Pode voltar deste ponto 🙂
Concluindo, Little Nightmares III é uma decepção. O título tenta se inovar ao incorporar certas propostas que funcionaram em outros jogos da indústria, porém a adaptação comete erros crassos que atrapalham em muito a experiência dos jogadores. Tudo quando é relevante perde impacto ao jogar com uma IA controlando o outro personagem. Parece que o jogo foi pensando para jogar em dupla, porém este requisito não se tornou obrigatório, mas sim opcional, o que faz sentido, já que o jogo possui somente coop online e não local, logo ambos os jogadores precisam ter o jogo. Se já é difícil convencer um amigo a jogar um coop local, imagina convencê-lo a comprar um jogo com coop online. Por fim, há problemas na relação dos personagens e no desfecho, o final triste, que é aceitável para esta obra, é mal apresentado na medida que torna o ápice da relação dos personagens algo banal.

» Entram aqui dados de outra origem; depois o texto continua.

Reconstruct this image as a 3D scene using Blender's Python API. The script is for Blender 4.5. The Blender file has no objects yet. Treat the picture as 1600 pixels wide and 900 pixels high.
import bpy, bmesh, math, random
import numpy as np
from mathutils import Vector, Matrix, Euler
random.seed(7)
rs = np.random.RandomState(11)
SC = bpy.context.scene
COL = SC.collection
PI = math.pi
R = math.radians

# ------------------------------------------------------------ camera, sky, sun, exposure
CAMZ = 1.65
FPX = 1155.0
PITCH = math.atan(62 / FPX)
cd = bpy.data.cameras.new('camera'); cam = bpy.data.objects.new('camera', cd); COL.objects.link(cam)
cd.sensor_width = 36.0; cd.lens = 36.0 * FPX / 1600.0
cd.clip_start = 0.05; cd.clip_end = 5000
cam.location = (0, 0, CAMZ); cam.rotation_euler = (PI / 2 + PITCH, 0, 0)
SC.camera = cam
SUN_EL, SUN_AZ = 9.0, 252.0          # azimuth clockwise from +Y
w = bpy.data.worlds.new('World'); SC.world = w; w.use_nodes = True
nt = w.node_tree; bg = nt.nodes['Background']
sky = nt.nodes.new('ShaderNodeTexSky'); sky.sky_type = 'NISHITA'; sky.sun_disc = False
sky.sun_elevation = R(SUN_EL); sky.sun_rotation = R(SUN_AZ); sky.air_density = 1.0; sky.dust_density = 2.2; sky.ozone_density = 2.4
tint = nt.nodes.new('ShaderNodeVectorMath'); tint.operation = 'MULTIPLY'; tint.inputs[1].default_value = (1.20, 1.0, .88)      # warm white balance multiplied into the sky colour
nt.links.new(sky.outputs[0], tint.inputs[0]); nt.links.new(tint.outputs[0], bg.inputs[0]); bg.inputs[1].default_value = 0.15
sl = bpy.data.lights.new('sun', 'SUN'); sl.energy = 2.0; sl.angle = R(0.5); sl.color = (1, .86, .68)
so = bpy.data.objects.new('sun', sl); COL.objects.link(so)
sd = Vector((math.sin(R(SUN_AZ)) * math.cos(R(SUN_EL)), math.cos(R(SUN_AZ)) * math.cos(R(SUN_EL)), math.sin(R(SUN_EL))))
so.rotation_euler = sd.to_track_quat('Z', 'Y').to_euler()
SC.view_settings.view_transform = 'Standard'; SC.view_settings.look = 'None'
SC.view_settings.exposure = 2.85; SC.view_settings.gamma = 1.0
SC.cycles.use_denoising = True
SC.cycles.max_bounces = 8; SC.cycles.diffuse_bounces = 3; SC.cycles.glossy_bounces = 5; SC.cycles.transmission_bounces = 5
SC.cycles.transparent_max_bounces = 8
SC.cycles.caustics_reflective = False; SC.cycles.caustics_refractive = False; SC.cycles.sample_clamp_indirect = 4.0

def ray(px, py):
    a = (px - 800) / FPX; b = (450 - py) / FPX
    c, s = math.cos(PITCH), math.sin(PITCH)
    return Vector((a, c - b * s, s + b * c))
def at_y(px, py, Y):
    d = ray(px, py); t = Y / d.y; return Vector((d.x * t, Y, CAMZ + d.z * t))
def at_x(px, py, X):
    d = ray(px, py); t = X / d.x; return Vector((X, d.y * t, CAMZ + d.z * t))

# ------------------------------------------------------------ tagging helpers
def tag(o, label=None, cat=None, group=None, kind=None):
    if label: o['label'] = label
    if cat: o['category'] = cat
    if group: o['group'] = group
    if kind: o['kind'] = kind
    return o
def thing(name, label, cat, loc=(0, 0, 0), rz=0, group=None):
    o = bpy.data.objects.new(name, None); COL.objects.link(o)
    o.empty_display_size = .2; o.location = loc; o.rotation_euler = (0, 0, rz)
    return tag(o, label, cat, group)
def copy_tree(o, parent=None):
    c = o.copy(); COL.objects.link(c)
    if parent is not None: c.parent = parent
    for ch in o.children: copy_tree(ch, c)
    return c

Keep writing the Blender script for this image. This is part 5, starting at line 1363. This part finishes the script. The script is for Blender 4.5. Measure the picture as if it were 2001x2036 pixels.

Little Nightmares III traz uma proposta que prejudica seus puzzles, a perseguição e o próprio coop, com uma subordinação entre os jogadores, e ainda termina tudo com um final pouco impactante. Parece que tudo que a Supermassive Games poderia escolher errado, ela o fez. Infelizmente, a franquia histórica ganhou um capítulo triste. A vontade exacerbada por inovação nublou os olhos da desenvolvedora para o que mais importa em um jogo de terror: bons personagens, uma boa trama e momentos aterradores.